• **Aim**:
Do not repeat pictures. Repeat exactly the lines of the listing below from its first line through the line with "C = sc.collection".

== Dataset entries ==

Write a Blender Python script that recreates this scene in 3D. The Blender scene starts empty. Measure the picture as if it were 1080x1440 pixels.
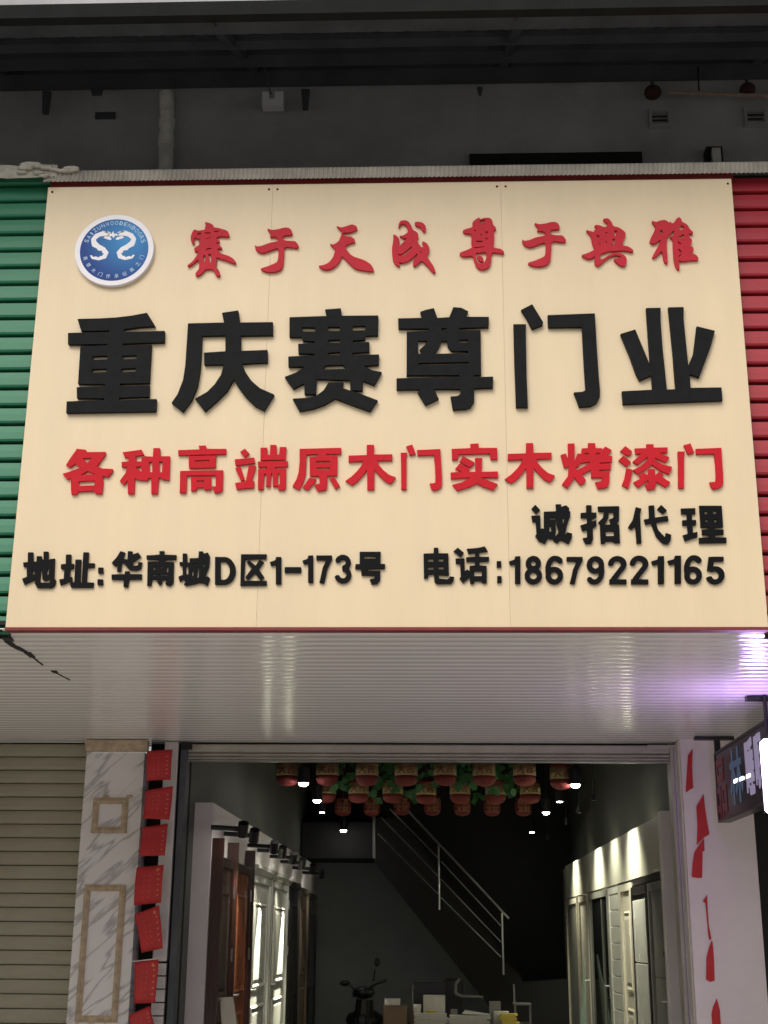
import bpy, bmesh, math, random
import numpy as np
from mathutils import Vector, Matrix
R = math.radians
random.seed(7)
sc = bpy.context.scene
C = sc.collection

# ------------------------------------------------------------------ camera
F, TH, PS, RO = 1863.05, .3107, .0385, -.0082
EYE = Vector((0, 0, 1.6))
cd = bpy.data.cameras.new('camera'); cam = bpy.data.objects.new('camera', cd); C.objects.link(cam)
cd.sensor_fit = 'VERTICAL'; cd.sensor_height = 24; cd.lens = 24 * F / 1440
cd.clip_end = 500; cd.clip_start = .05
right = Vector((math.cos(PS), math.sin(PS), 0)); fw = Vector((-math.sin(PS), math.cos(PS), 0))
d_ = fw * math.cos(TH) + Vector((0, 0, 1)) * math.sin(TH); u_ = Vector((0, 0, 1)) * math.cos(TH) - fw * math.sin(TH)
cr, sr = math.cos(RO), math.sin(RO)
r2 = right * cr - u_ * sr; u2 = u_ * cr + right * sr
cam.matrix_world = Matrix(((r2.x, u2.x, -d_.x, 0), (r2.y, u2.y, -d_.y, 0), (r2.z, u2.z, -d_.z, EYE.z), (0, 0, 0, 1)))
sc.camera = cam

def at(px, py, X=None, Y=None, Z=None):
    """pixel of the photograph -> the world point of the real surface X=, Y= or Z= it lies on"""
    v = d_ + r2 * ((px - 540) / F) + u2 * ((720 - py) / F)
    t = X / v.x if X is not None else (Y / v.y if Y is not None else (Z - EYE.z) / v.z)
    return EYE + v * t

# ------------------------------------------------------------------ world, sun, exposure
w = bpy.data.worlds.new('World'); sc.world = w; w.use_nodes = True
nt = w.node_tree; bg = nt.nodes['Background']
sky = nt.nodes.new('ShaderNodeTexSky'); sky.sky_type = 'NISHITA'; sky.sun_disc = False
SUN_EL, SUN_AZ = R(50), R(200)
sky.sun_elevation = SUN_EL; sky.sun_rotation = SUN_AZ; sky.air_density = 1.6; sky.dust_density = 5; sky.ozone_density = 1
hs = nt.nodes.new('ShaderNodeHueSaturation'); hs.inputs['Saturation'].default_value = .35
nt.links.new(sky.outputs[0], hs.inputs['Color']); nt.links.new(hs.outputs[0], bg.inputs[0]); bg.inputs[1].default_value = .07
sd = bpy.data.lights.new('sun', 'SUN'); sd.energy = .5; sd.angle = R(40); sd.color = (1, .93, .82)
so = bpy.data.objects.new('sun', sd); C.objects.link(so)
sdir = Vector((math.sin(SUN_AZ) * math.cos(SUN_EL), math.cos(SUN_AZ) * math.cos(SUN_EL), math.sin(SUN_EL)))
so.rotation_euler = (-sdir).to_track_quat('-Z', 'Y').to_euler(); so.location = (0, -5, 20)
sc.view_settings.view_transform = 'Standard'; sc.view_settings.look = 'None'
sc.view_settings.gamma = 1; sc.view_settings.use_curve_mapping = False
sc.view_settings.exposure = .95
sc.render.engine = 'CYCLES'; sc.cycles.max_bounces = 8; sc.cycles.use_denoising = True

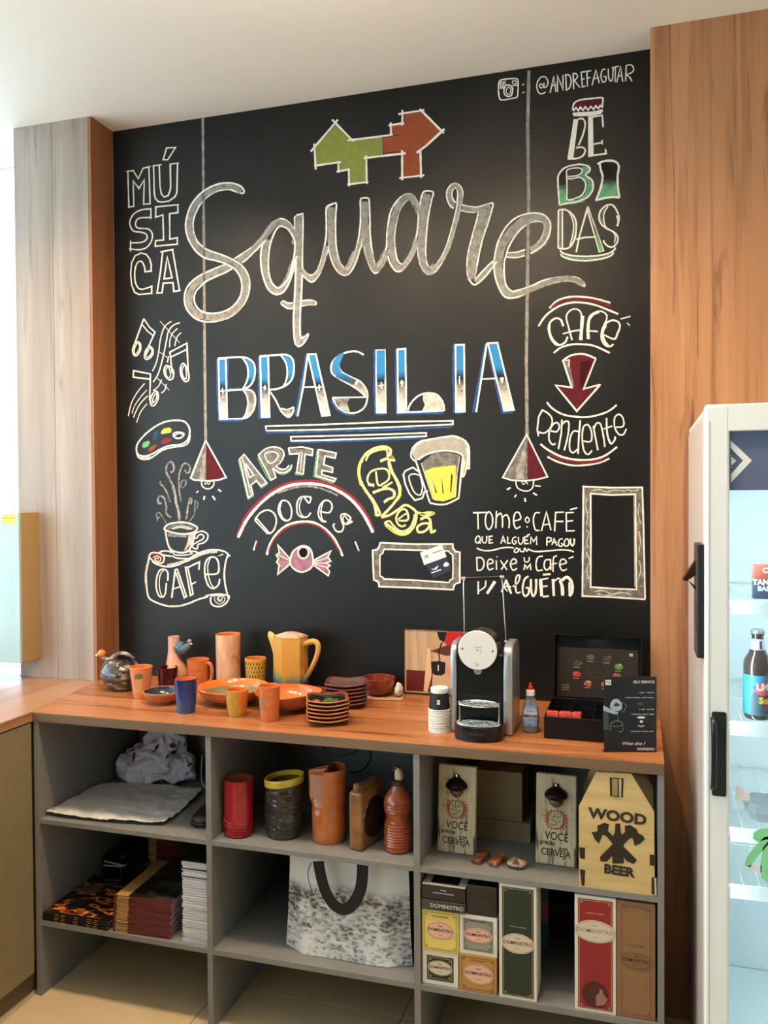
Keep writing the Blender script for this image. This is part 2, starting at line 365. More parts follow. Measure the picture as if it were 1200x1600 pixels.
PAL = dict(W=('f2ece0', .97), w=('f0eadf', .62), v=('e8e4dc', .30), G=('b6b1a8', .60), g=('c6c2ba', .30), B=('3a86c0', .95), b=('3a6cb8', .6),
           R=('963a44', .85), r=('a03844', .5), N=('6fc487', .85), n=('86c89a', .55), Y=('e8d65a', .92), y=('ece0a0', .9), O=('9a5238', .93), L=('90964c', .9),
           M=('6e2a34', .72), P=('c890a4', .6), K=('101010', .8), C=('3a5a80', .8), D=('101010', .30))
class Chalk:
    def __init__(s, ox, oy, sc_): s.o = (ox, oy); s.k = sc_; s.v = []; s.f = []; s.c = []; s.lay = 0
    def px(s, p): return (s.o[0]+p[0]/s.k, s.o[1]+p[1]/s.k)
    def w3(s, p, lay=0): v = UY(p[0], p[1], 0); return (v.x, -.0005-.00008*lay, v.z)
    def col(s, code): h, a = PAL[code]; return (*lin(h), a)
    def ribbon(s, pts, w, c, closed=False):
        n = len(pts); base = len(s.v); s.lay += 1
        m = len(pts)
        for i in range(m):
            a = pts[i-1] if (i > 0 or closed) else pts[i]; b = pts[(i+1) % m] if (i < m-1 or closed) else pts[i]; p = pts[i]
            d1 = (p[0]-a[0], p[1]-a[1]); d2 = (b[0]-p[0], b[1]-p[1])
            l1 = math.hypot(*d1) or 1e-9; l2 = math.hypot(*d2) or 1e-9
            if l1 <= 1e-8: d1, l1 = d2, l2
            if l2 <= 1e-8: d2, l2 = d1, l1
            t = (d1[0]/l1+d2[0]/l2, d1[1]/l1+d2[1]/l2); lt = math.hypot(*t)
            if lt < .35: t = (d1[0]/l1, d1[1]/l1); lt = 1
            t = (t[0]/lt, t[1]/lt); nx, ny = -t[1], t[0]
            cs = max(.55, abs(t[0]*d1[0]/l1+t[1]*d1[1]/l1)); h = w*.5/cs*random.uniform(.86, 1.14)
            for sg in (1, -1): s.v.append(s.w3((p[0]+nx*h*sg, p[1]+ny*h*sg), s.lay % 9)); s.c.append(c)
        for i in range(m if closed else m-1):
            j = (i+1) % m; s.f.append((base+2*i, base+2*i+1, base+2*j+1, base+2*j))
    def fill(s, pts, c, grad=None):
        """grad: list of (pixel y, code) bands down the drawing"""
        s.lay += 1
        bm = bmesh.new(); vs = [bm.verts.new((p[0], p[1], 0)) for p in pts]; f = bm.faces.new(vs); f.normal_update(); bmesh.ops.triangulate(bm, faces=[f])
        if grad:
            y0, y1 = min(p[1] for p in pts), max(p[1] for p in pts); n = 14
            for i in range(1, n):
                yy = y0+(y1-y0)*i/n; bmesh.ops.bisect_plane(bm, geom=bm.verts[:]+bm.edges[:]+bm.faces[:], plane_co=(0, yy, 0), plane_no=(0, 1, 0))
        base = len(s.v); bm.verts.index_update()
        for v in bm.verts:
            s.v.append(s.w3((v.co.x, v.co.y), s.lay % 9 - 5)); cc = c
            if grad:
                t = (v.co.y-y0)/(y1-y0)
                for (a, ca), (b, cb) in zip(grad, grad[1:]):
                    if a <= t <= b+1e-6:
                        q = (t-a)/(b-a+1e-9); A, B_ = s.col(ca), s.col(cb); cc = tuple(A[k]*(1-q)+B_[k]*q for k in range(4)); break
            s.c.append(cc)
        for f in bm.faces: s.f.append(tuple(base+v.index for v in f.verts))
        bm.free()
    def run(s, data):
        """each line: <colour><width><flags> x y x y ... ; flags s smooth, c closed, f fill; width in photo pixels"""
        for ln in data.strip().splitlines():
            ln = ln.strip()
            if not ln or ln[0] == '#': continue
            h, *nums = ln.split(); code = h[0]; wd = ''.join(ch for ch in h[1:] if ch in '0123456789.'); fl = ''.join(ch for ch in h[1:] if ch.isalpha())
            v = [float(q) for q in nums]; pts = [s.px((v[i], v[i+1])) for i in range(0, len(v)-1, 2)]
            if 's' in fl: pts = [(q.x, q.y) for q in smooth_pts([(a, b, 0) for a, b in pts], 6, 'c' in fl)]
            elif 'f' not in fl:
                q_ = []; L_ = len(pts)
                for i in range(L_ if 'c' in fl else L_-1):
                    a, b = pts[i], pts[(i+1) % L_]; k_ = max(1, int(math.hypot(a[0]-b[0], a[1]-b[1])/9))
                    q_ += [(a[0]+(b[0]-a[0])*t/k_, a[1]+(b[1]-a[1])*t/k_) for t in range(k_)]
                if 'c' not in fl: q_.append(pts[-1])
                pts = q_
            if 'f' in fl:
                gr = {'h': [(0, 'B'), (.38, 'B'), (.52, 'D'), (.62, 'v'), (1, 'W')], 'u': [(0, 'B'), (.6, 'B'), (1, 'D')], 'd': [(0, 'v'), (.3, 'g'), (1, 'w')],
                      'e': [(0, 'D'), (.45, 'D'), (.62, 'n'), (1, 'N')], 'm': [(0, 'w'), (.28, 'w'), (.34, 'Y'), (1, 'Y')]}
                key = next((x for x in fl if x in gr), None)
                s.fill(pts, s.col(code), gr[key] if key else None)
            else: s.ribbon(pts, float(wd or 2.6), s.col(code), 'c' in fl)
        return s
    def done(s, name, label):
        me = bpy.data.meshes.new(name); me.from_pydata(s.v, [], s.f); me.update()
        ca = me.color_attributes.new('Col', 'FLOAT_COLOR', 'POINT'); ca.data.foreach_set('color', [x for c in s.c for x in c])
        return link(name, me, chm, board, label)
def chalk(name, label, *secs):
    # secs: (ox, oy, scale, data)
    tot = None
    for ox, oy, k_, data in secs:
        if tot is None: tot = Chalk(ox, oy, k_)
        else: tot.o = (ox, oy); tot.k = k_
        tot.run(data)
    return tot.done(name, label)

chalk('chalk_cord', 'grey chalk cord of the left pendant lamp drawing', (0, 0, 1, 'G4.2 317 184 318 300 319 420 320 560 321.5 689'))
chalk('chalk_cord', 'grey chalk cord of the right pendant lamp drawing', (0, 0, 1, 'G5 826.5 110 824.5 200 826 300 824.5 420 822.5 560 823.5 680'))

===

• **Task answer**:
Write a Blender Python script that recreates this scene in 3D. The Blender scene starts empty. Measure the picture as if it were 1080x1440 pixels.
import bpy, bmesh, math, random
import numpy as np
from mathutils import Vector, Matrix
R = math.radians
random.seed(7)
sc = bpy.context.scene
C = sc.collection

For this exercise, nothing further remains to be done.